Entre l’amour, l’introspection et l’engagement, c’est sur l’énergie des mots parlés que l’art de Ricky Rondo se couche. Forme de poésie intimiste à la fois personnelle et engagée, le slam ne se confond désormais plus avec le rap et parvient à s’imposer avec ses propres déclinaisons. Alohanews est parti à la rencontre d’une des figures emblématiques du slam belge. Une inspiration à découvrir sans mots-dération. 

Ricky Rondo, un personnage musical créé ou le reflet de ta véritable personne ? 

Le reflet de ma véritable personne, c’est pour cela que mon prénom est en deux parties : Ricky par rapport à mes amis et Rondo par rapport à ma famille. Mes inspirations me viennent donc de mon entourage, de mon vécu et de mon environnement. 

On parle souvent d’inspiration extérieure, mais est-ce que tu penses que cet art permet de s’auto-inspirer, est-ce qu’il n’y aurait pas une forme d’âme intérieure qui nous suffirait à composer ?

Le plus inspirant pour moi, c’est l’histoire vécue personnellement, mais aussi l’histoire que je peux ressentir via mes proches. Il m’arrive d’écrire sur des choses que je n’ai jamais vécues, mais je vais toujours trouver un lien avec mon entourage.

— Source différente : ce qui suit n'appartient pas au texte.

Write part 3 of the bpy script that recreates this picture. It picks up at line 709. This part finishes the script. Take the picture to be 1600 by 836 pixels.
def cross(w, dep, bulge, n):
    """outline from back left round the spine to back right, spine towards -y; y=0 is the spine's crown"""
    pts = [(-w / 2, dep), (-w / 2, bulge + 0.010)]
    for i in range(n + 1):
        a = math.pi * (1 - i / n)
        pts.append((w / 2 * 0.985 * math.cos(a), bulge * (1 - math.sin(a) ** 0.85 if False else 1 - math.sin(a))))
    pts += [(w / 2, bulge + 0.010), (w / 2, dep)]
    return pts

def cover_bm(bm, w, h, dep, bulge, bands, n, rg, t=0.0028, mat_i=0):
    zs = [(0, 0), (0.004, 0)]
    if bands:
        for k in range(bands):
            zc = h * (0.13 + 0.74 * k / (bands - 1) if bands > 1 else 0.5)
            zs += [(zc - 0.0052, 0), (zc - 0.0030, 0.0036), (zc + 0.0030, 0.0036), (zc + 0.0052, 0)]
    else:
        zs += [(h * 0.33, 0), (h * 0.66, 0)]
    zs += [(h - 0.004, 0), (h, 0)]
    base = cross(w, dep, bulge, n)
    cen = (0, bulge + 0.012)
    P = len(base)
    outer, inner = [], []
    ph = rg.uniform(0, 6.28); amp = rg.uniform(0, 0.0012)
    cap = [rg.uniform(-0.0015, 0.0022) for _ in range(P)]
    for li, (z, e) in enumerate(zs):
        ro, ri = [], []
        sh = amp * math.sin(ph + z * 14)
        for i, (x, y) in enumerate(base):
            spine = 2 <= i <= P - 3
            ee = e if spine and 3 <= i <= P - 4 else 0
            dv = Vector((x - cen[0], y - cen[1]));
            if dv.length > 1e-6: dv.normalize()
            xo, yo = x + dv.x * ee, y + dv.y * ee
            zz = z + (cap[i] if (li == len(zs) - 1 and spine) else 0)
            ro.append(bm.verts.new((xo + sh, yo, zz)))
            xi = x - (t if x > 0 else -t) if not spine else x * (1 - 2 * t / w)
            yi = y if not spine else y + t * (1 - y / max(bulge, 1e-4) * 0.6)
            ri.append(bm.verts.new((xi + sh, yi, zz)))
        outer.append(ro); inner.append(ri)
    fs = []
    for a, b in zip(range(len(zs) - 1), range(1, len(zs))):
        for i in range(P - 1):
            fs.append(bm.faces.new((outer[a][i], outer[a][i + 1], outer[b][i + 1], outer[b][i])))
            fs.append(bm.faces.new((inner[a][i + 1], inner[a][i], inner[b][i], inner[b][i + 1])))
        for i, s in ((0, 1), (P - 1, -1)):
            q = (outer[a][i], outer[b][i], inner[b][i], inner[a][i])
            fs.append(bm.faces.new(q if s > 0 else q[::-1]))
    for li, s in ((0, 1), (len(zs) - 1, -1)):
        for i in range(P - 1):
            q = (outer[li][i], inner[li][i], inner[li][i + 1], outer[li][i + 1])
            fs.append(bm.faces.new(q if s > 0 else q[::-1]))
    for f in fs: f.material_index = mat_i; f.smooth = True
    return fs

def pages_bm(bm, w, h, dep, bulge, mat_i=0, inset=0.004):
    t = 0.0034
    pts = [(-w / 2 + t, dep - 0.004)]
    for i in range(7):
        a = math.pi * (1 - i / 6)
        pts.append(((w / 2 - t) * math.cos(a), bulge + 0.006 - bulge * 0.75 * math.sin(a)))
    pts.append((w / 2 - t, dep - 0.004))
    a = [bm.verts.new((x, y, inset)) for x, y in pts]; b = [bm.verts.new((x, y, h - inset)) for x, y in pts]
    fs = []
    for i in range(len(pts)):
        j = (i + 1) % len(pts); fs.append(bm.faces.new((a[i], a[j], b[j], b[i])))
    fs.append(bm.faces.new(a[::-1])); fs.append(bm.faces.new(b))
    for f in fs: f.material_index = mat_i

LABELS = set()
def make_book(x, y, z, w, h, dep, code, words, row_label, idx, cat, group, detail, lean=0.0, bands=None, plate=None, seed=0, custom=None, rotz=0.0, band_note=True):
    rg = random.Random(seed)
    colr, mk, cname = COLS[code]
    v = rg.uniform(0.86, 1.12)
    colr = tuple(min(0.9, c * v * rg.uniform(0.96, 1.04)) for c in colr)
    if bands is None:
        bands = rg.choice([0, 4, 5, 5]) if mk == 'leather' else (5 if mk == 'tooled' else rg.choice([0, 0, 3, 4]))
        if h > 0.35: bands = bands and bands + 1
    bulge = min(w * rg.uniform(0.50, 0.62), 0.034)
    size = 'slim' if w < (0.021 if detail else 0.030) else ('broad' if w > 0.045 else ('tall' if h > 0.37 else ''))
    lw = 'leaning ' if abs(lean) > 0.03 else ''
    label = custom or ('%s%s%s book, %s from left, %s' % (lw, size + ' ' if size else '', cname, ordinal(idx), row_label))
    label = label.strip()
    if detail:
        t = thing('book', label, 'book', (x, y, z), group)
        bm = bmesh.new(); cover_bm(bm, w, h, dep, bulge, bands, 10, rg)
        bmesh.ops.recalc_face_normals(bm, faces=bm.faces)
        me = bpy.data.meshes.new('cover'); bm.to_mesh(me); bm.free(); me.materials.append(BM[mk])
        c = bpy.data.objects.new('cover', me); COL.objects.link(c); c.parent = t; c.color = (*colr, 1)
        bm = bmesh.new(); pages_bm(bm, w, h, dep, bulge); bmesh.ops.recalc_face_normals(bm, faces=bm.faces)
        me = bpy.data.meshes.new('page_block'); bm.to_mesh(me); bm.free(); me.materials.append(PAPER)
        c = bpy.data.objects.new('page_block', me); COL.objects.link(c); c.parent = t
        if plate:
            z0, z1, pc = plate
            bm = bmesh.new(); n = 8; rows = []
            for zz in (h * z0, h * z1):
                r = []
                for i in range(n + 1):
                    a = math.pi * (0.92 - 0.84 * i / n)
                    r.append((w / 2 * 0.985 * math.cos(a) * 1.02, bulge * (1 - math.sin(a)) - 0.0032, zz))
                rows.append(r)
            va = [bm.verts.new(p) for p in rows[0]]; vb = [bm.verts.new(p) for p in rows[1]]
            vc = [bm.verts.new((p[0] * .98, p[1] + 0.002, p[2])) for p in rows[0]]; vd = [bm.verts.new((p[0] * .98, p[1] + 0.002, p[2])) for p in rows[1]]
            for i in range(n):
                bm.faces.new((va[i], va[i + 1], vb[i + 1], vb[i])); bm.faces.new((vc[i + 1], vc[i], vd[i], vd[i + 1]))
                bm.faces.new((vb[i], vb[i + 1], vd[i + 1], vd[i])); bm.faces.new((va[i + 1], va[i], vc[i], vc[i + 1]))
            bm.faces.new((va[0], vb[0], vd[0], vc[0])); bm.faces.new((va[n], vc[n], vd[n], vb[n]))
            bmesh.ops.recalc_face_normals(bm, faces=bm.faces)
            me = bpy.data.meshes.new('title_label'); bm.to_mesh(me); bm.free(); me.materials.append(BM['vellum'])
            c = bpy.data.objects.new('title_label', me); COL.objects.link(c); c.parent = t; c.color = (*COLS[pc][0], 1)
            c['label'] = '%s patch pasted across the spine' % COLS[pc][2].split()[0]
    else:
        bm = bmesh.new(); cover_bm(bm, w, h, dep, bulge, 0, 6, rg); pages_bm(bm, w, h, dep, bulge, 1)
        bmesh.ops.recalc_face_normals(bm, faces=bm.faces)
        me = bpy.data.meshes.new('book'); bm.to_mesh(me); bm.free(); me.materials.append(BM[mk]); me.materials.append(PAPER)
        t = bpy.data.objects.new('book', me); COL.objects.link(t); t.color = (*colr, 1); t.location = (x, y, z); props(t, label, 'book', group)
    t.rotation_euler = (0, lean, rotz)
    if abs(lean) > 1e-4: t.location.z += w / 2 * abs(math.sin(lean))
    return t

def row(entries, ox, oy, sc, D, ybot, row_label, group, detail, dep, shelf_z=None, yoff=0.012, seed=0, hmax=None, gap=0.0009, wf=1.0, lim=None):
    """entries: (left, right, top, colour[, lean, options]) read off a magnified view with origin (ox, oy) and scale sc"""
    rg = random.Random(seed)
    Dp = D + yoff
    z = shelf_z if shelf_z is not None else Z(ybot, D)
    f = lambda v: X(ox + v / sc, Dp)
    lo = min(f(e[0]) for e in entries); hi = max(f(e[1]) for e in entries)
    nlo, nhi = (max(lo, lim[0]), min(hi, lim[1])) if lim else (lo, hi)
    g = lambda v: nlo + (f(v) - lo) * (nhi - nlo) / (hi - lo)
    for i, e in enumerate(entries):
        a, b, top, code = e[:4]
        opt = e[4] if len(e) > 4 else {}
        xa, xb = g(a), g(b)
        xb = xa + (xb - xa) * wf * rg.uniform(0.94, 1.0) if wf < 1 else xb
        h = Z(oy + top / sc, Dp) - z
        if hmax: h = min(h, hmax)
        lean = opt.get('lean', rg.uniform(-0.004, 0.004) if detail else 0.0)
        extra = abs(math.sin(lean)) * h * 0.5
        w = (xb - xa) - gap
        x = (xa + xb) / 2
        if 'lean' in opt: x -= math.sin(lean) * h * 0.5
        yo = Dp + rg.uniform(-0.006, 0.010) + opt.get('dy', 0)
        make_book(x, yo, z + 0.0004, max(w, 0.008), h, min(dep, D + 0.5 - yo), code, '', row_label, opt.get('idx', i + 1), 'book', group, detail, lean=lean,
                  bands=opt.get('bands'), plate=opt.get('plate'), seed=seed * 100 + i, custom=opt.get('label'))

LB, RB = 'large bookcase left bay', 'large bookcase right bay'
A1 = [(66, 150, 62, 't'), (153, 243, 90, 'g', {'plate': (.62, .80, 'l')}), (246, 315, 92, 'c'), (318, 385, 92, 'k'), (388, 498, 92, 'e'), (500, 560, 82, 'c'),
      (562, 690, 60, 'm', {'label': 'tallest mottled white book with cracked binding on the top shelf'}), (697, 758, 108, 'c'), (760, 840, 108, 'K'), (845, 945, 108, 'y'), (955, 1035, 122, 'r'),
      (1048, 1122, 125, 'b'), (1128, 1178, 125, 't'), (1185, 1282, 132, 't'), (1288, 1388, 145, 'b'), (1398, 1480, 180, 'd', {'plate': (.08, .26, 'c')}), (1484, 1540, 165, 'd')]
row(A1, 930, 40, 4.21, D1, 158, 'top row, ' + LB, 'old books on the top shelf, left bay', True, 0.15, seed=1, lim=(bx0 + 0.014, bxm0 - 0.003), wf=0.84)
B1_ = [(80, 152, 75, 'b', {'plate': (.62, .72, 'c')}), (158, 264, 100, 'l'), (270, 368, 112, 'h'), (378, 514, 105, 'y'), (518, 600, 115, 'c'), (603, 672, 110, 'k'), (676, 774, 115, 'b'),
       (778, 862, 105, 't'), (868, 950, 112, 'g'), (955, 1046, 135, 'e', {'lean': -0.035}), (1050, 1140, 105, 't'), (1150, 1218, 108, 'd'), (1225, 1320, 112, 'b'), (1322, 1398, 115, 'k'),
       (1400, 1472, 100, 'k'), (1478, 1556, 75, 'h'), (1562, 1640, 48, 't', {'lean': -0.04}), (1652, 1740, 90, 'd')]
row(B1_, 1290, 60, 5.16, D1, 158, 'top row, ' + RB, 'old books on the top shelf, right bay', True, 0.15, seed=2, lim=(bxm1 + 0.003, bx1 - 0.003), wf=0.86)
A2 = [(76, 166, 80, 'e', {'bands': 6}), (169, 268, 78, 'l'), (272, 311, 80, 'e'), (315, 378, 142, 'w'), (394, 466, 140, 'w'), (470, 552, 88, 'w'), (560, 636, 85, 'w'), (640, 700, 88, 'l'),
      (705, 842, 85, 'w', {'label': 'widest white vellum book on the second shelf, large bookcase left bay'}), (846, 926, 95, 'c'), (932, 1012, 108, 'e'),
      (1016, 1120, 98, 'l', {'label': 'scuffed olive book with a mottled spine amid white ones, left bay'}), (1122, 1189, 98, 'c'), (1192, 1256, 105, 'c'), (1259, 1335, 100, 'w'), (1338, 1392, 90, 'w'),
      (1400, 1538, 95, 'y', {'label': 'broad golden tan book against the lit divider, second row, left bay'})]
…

Par contre, ce que je ne fais jamais, c’est prendre un thème en particulier et me dire : voilà je vais écrire dessus. 

Si tu devais conseiller un seul morceau à ton interlocuteur, lequel représente ton ultime fierté, ton art dans la plus pure de ses formes ? 

Sans hésiter, le morceau « Parole d’un Africain ». Ce sujet m’interpelle, car je suis Africain dans un premier temps, mais aussi, car il s’agit d’une situation qui ne change jamais. Je l’ai écrit il y a longtemps, mais je pourrai la chanter maintenant que beaucoup de personnes seraient encore concernées par ce que je dis. Il s’agit d’un son universel : cette chanson part d’un constat d’une Afrique qui souffre. Beaucoup d’Africains en Europe souffrent de cette situation et aimeraient changer les choses, car il s’agit de nos racines et de nos déceptions aussi. Je pense que l’Afrique, c’est également beaucoup de belles choses. Parole d’un Africain, c’est ça aussi.

Ton art est donc une sorte d’engagement politique. Est-ce qu’à travers tes mots, tu aspires à changer les choses ou conscientiser les autres ?

À propos de cela, au début de la chanson « Parole d’un Africain », je dis bien que je ne maîtrise pas la politique, mais cela n’empêche pas qu’il puisse y avoir une connotation politique. En tout cas, mes paroles ne sont pas pour cette politique, mais uniquement pour la musique.

Pourquoi, à ton sens, y’a-t-il plus de rappeurs sur la scène publique que de slameurs ? 

Les slameurs sont des artistes très intimistes, mais cela n’empêche, qu’en Belgique, il y a un mouvement pour le slam où de multiples représentations se font, je parle notamment de « Slameke ». Je pense que beaucoup d’artistes font cela juste pour s’exprimer, dans l’intimité, et ne cherchent pas forcément le grand public. Le slam, c’est beaucoup d’expression et très peu de musique. Des fois, ça en devient presque théâtral. 

Justement, ne crois-tu pas que pour accéder à la scène publique, on soit obligé de « dénaturer » le slam en y ajoutant un son par-dessus le texte ?

Peut-être oui. Dans le slam, beaucoup d’artistes choisissent de rester dans l’univers de l’a capela, de pratiquer leur art juste par l’expression. En ce qui concerne mon art, j’ai pris le parti d’accompagner mes paroles d’un aspect mélodieux.

Pourtant tu avais commencé par du rap, non ?

Enfaite, quand j’ai commencé à composer mes morceaux, dont « Ma plume », il s’agissait pour moi de slam, même si c’est vrai que cela ressemblait à du rap au vu de la rapidité de la mélodie. Pour moi, j’ai toujours fait du slam même s’il m’arrive de faire du rap de temps à autre.

Le slam, ton art, si tu devais le représenter par une citation, en quelques mots, que dirais-tu ? 

Tout simplement, je dirais : « By any means » (NDLR « par tous les moyens »). Quand une personne veut s’exprimer, elle devrait pouvoir utiliser le mode d’expression qui lui convient. En ce qui me concerne, j’ai choisi le slam.

Imagine-toi dans dix ans, à un moment où tu es à l’aboutissement de tous tes rêves. Où es-tu ?

Je suis en Afrique. Non seulement pour des projets d’éducation et de santé, qui, j’espère, pourront aboutir, mais également pour y vivre de ma passion. By any means.